Could there thus be some laws of seriality that differ from the laws of causality of the classical type? Such is the opinion adopted by physicist Wolfgang Pauli, the man who discovered the exclusion principle that bears his name; and many other researchers have since followed suit.

In Sense and Nonsense in Psychology (Penguin Books, Harmondsworth, 1967), Hans J. Eysenck, one of the greatest contemporary psychologists, writes the following:

Unless there exists a gigantic conspiracy involving approximately thirty faculties worldwide, in addition to several hundred well-respected scientists within their various disciplines (many of whom were initially hostile to the claims of parapsychologists), the only conclusion that can be drawn by a non-prejudiced observer is that there is indeed a small number of people with the ability to perceive information that is either present in the minds of others or in the surrounding world, using means yet unknown to science. This is not to be interpreted as support granted to such notions as survival after death, philosophical idealism, and so on. And yet it is so.

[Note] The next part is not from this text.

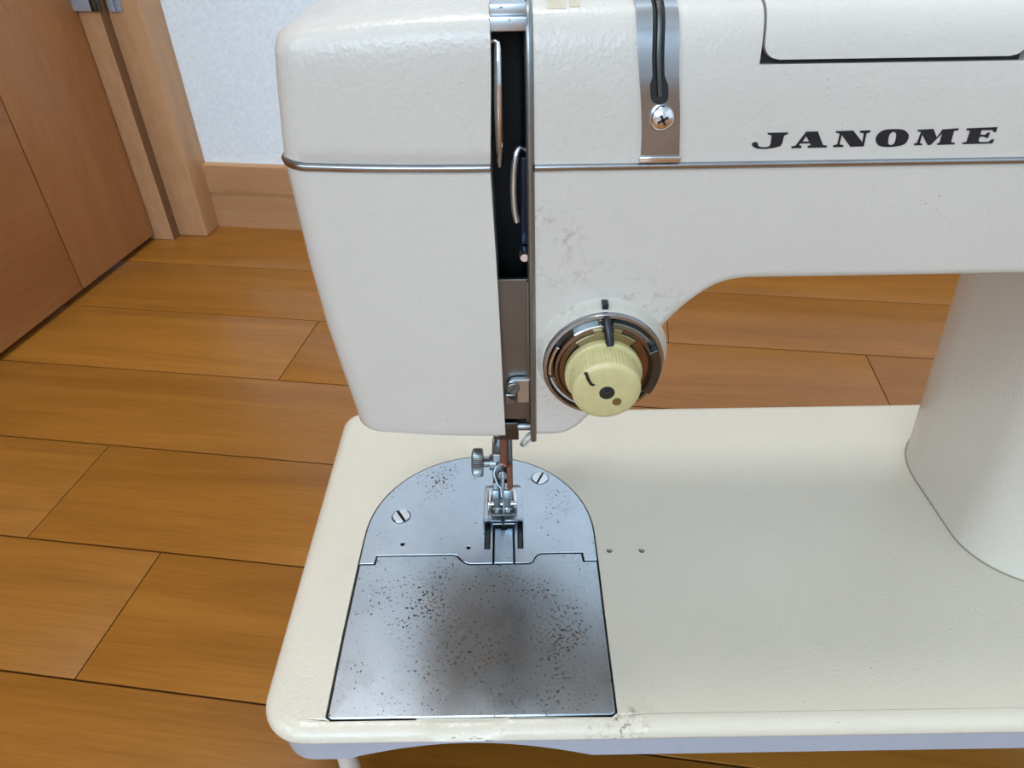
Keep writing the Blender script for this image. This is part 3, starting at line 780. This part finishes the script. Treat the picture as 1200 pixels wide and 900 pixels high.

At this point, Arthur Koestler remarks that orthodox science itself has some surprises in store for us. And it is modern physics in particular that equates to a genuine emancipation of the human spirit in relation to the human view of things.

The latest developments in the field of microphysics have indeed brought to light a number of surprising concepts. Still today, the average layman is reluctant to admit that two plus two can sometimes total five and that negative mass, anti-particles and holes in space do actually exist. The average person could hardly fathom a universe where, for instance, objects could be of a temporal nature while events retain a spatial one; nor could such a person ever comprehend that an electron can be located in two places at once, pass through two openings simultaneously, jump from one orbit to another without traversing any intermediary space (as if the Earth suddenly passed into the orbit of Mars, without having to migrate in any way), etc.